## Task brief
Copy out all of the data below with no alterations.

## Data section
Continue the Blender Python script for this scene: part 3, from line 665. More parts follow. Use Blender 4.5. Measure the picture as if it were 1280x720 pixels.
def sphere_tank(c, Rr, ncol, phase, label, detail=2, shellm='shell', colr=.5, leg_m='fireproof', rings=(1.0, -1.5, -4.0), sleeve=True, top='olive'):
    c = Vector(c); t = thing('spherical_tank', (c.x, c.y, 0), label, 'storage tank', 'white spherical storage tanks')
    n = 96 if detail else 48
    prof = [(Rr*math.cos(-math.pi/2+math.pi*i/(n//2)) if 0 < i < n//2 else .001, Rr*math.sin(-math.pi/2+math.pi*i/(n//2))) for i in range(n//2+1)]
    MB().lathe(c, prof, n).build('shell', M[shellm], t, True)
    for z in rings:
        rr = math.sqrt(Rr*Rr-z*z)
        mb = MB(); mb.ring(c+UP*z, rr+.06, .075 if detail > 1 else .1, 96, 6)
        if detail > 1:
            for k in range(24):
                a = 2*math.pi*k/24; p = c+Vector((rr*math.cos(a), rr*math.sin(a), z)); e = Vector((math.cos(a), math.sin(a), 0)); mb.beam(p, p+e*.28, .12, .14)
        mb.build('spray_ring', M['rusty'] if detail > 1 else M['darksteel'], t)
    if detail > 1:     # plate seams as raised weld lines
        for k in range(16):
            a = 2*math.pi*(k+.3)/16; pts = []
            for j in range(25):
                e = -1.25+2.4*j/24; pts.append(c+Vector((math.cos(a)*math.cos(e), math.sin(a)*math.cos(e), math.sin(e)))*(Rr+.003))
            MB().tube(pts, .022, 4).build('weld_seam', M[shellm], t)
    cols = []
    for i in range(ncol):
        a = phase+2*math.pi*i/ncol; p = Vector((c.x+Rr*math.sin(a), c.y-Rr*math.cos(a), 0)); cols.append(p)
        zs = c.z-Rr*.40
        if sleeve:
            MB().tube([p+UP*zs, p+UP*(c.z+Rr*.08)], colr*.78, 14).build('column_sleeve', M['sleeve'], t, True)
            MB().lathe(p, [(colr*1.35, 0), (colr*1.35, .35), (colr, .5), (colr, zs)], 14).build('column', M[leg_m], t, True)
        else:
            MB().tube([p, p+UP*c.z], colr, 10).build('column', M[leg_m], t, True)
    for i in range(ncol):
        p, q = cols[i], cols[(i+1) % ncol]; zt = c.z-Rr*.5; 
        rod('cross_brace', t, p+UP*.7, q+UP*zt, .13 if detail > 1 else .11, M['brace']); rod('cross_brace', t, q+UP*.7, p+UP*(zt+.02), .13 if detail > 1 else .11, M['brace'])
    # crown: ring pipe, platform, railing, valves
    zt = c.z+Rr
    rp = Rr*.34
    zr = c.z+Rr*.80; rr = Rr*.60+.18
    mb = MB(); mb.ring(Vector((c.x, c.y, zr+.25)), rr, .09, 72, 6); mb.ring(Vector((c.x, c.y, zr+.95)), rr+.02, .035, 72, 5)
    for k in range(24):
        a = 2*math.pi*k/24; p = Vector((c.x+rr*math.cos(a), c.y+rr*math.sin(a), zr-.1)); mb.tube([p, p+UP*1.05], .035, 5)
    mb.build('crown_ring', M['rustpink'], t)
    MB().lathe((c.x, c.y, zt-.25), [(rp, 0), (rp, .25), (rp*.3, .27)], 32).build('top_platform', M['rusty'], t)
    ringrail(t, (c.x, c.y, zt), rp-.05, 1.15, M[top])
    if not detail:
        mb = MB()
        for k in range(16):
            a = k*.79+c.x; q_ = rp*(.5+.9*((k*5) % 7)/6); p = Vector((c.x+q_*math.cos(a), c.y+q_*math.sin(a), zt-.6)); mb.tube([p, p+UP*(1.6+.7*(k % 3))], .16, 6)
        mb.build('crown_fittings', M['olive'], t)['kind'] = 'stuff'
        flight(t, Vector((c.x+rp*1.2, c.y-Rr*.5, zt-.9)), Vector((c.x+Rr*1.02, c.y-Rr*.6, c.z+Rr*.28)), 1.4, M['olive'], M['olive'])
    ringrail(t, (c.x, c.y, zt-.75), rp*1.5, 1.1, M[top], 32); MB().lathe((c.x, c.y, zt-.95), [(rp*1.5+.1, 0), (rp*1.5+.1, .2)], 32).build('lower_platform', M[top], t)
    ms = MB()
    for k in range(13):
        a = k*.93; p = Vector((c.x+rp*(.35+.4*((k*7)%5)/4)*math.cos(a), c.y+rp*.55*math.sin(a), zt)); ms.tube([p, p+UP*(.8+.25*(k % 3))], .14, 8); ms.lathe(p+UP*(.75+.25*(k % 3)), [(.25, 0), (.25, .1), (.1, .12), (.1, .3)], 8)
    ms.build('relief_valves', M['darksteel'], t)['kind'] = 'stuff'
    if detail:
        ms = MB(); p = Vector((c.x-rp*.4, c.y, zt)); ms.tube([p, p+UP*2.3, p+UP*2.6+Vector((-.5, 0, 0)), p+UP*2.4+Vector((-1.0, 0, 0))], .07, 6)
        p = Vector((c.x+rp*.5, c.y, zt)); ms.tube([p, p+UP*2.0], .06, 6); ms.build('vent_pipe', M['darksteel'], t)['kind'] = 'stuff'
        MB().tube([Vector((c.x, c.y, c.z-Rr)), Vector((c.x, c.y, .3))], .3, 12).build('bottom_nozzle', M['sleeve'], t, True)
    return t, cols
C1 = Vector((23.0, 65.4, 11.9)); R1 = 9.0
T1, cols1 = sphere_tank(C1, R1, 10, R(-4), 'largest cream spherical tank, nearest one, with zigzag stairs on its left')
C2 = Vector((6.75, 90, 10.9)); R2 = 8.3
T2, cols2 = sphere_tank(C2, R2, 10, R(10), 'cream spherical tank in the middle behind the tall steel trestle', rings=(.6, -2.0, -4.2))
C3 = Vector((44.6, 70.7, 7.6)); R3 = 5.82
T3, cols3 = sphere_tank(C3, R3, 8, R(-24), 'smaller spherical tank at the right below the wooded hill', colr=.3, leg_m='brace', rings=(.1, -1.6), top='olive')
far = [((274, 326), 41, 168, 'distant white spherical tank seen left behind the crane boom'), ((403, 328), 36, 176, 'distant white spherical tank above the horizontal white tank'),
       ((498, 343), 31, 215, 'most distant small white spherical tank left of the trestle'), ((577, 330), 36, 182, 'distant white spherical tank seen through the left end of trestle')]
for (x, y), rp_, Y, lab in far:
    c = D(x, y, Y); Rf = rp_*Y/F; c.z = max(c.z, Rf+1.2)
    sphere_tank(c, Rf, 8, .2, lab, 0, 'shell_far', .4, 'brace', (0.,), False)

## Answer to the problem
Continue the Blender Python script for this scene: part 3, from line 665. More parts follow. Use Blender 4.5. Measure the picture as if it were 1280x720 pixels.
def sphere_tank(c, Rr, ncol, phase, label, detail=2, shellm='shell', colr=.5, leg_m='fireproof', rings=(1.0, -1.5, -4.0), sleeve=True, top='olive'):
    c = Vector(c); t = thing('spherical_tank', (c.x, c.y, 0), label, 'storage tank', 'white spherical storage tanks')
    n = 96 if detail else 48
    prof = [(Rr*math.cos(-math.pi/2+math.pi*i/(n//2)) if 0 < i < n//2 else .001, Rr*math.sin(-math.pi/2+math.pi*i/(n//2))) for i in range(n//2+1)]
    MB().lathe(c, prof, n).build('shell', M[shellm], t, True)
    for z in rings:
        rr = math.sqrt(Rr*Rr-z*z)
        mb = MB(); mb.ring(c+UP*z, rr+.06, .075 if detail > 1 else .1, 96, 6)
        if detail > 1:
            for k in range(24):
                a = 2*math.pi*k/24; p = c+Vector((rr*math.cos(a), rr*math.sin(a), z)); e = Vector((math.cos(a), math.sin(a), 0)); mb.beam(p, p+e*.28, .12, .14)
        mb.build('spray_ring', M['rusty'] if detail > 1 else M['darksteel'], t)
    if detail > 1:     # plate seams as raised weld lines
        for k in range(16):
            a = 2*math.pi*(k+.3)/16; pts = []
            for j in range(25):
                e = -1.25+2.4*j/24; pts.append(c+Vector((math.cos(a)*math.cos(e), math.sin(a)*math.cos(e), math.sin(e)))*(Rr+.003))
            MB().tube(pts, .022, 4).build('weld_seam', M[shellm], t)
    cols = []
    for i in range(ncol):
        a = phase+2*math.pi*i/ncol; p = Vector((c.x+Rr*math.sin(a), c.y-Rr*math.cos(a), 0)); cols.append(p)
        zs = c.z-Rr*.40
        if sleeve:
            MB().tube([p+UP*zs, p+UP*(c.z+Rr*.08)], colr*.78, 14).build('column_sleeve', M['sleeve'], t, True)
            MB().lathe(p, [(colr*1.35, 0), (colr*1.35, .35), (colr, .5), (colr, zs)], 14).build('column', M[leg_m], t, True)
        else:
            MB().tube([p, p+UP*c.z], colr, 10).build('column', M[leg_m], t, True)
    for i in range(ncol):
        p, q = cols[i], cols[(i+1) % ncol]; zt = c.z-Rr*.5; 
        rod('cross_brace', t, p+UP*.7, q+UP*zt, .13 if detail > 1 else .11, M['brace']); rod('cross_brace', t, q+UP*.7, p+UP*(zt+.02), .13 if detail > 1 else .11, M['brace'])
    # crown: ring pipe, platform, railing, valves
    zt = c.z+Rr
    rp = Rr*.34
    zr = c.z+Rr*.80; rr = Rr*.60+.18
    mb = MB(); mb.ring(Vector((c.x, c.y, zr+.25)), rr, .09, 72, 6); mb.ring(Vector((c.x, c.y, zr+.95)), rr+.02, .035, 72, 5)
    for k in range(24):
        a = 2*math.pi*k/24; p = Vector((c.x+rr*math.cos(a), c.y+rr*math.sin(a), zr-.1)); mb.tube([p, p+UP*1.05], .035, 5)
    mb.build('crown_ring', M['rustpink'], t)
    MB().lathe((c.x, c.y, zt-.25), [(rp, 0), (rp, .25), (rp*.3, .27)], 32).build('top_platform', M['rusty'], t)
    ringrail(t, (c.x, c.y, zt), rp-.05, 1.15, M[top])
    if not detail:
        mb = MB()
        for k in range(16):
            a = k*.79+c.x; q_ = rp*(.5+.9*((k*5) % 7)/6); p = Vector((c.x+q_*math.cos(a), c.y+q_*math.sin(a), zt-.6)); mb.tube([p, p+UP*(1.6+.7*(k % 3))], .16, 6)
        mb.build('crown_fittings', M['olive'], t)['kind'] = 'stuff'
        flight(t, Vector((c.x+rp*1.2, c.y-Rr*.5, zt-.9)), Vector((c.x+Rr*1.02, c.y-Rr*.6, c.z+Rr*.28)), 1.4, M['olive'], M['olive'])
    ringrail(t, (c.x, c.y, zt-.75), rp*1.5, 1.1, M[top], 32); MB().lathe((c.x, c.y, zt-.95), [(rp*1.5+.1, 0), (rp*1.5+.1, .2)], 32).build('lower_platform', M[top], t)
    ms = MB()
    for k in range(13):
        a = k*.93; p = Vector((c.x+rp*(.35+.4*((k*7)%5)/4)*math.cos(a), c.y+rp*.55*math.sin(a), zt)); ms.tube([p, p+UP*(.8+.25*(k % 3))], .14, 8); ms.lathe(p+UP*(.75+.25*(k % 3)), [(.25, 0), (.25, .1), (.1, .12), (.1, .3)], 8)
    ms.build('relief_valves', M['darksteel'], t)['kind'] = 'stuff'
    if detail:
        ms = MB(); p = Vector((c.x-rp*.4, c.y, zt)); ms.tube([p, p+UP*2.3, p+UP*2.6+Vector((-.5, 0, 0)), p+UP*2.4+Vector((-1.0, 0, 0))], .07, 6)
        p = Vector((c.x+rp*.5, c.y, zt)); ms.tube([p, p+UP*2.0], .06, 6); ms.build('vent_pipe', M['darksteel'], t)['kind'] = 'stuff'
        MB().tube([Vector((c.x, c.y, c.z-Rr)), Vector((c.x, c.y, .3))], .3, 12).build('bottom_nozzle', M['sleeve'], t, True)
    return t, cols
C1 = Vector((23.0, 65.4, 11.9)); R1 = 9.0
T1, cols1 = sphere_tank(C1, R1, 10, R(-4), 'largest cream spherical tank, nearest one, with zigzag stairs on its left')
C2 = Vector((6.75, 90, 10.9)); R2 = 8.3
T2, cols2 = sphere_tank(C2, R2, 10, R(10), 'cream spherical tank in the middle behind the tall steel trestle', rings=(.6, -2.0, -4.2))
C3 = Vector((44.6, 70.7, 7.6)); R3 = 5.82
T3, cols3 = sphere_tank(C3, R3, 8, R(-24), 'smaller spherical tank at the right below the wooded hill', colr=.3, leg_m='brace', rings=(.1, -1.6), top='olive')
far = [((274, 326), 41, 168, 'distant white spherical tank seen left behind the crane boom'), ((403, 328), 36, 176, 'distant white spherical tank above the horizontal white tank'),
       ((498, 343), 31, 215, 'most distant small white spherical tank left of the trestle'), ((577, 330), 36, 182, 'distant white spherical tank seen through the left end of trestle')]
for (x, y), rp_, Y, lab in far:
    c = D(x, y, Y); Rf = rp_*Y/F; c.z = max(c.z, Rf+1.2)
    sphere_tank(c, Rf, 8, .2, lab, 0, 'shell_far', .4, 'brace', (0.,), False)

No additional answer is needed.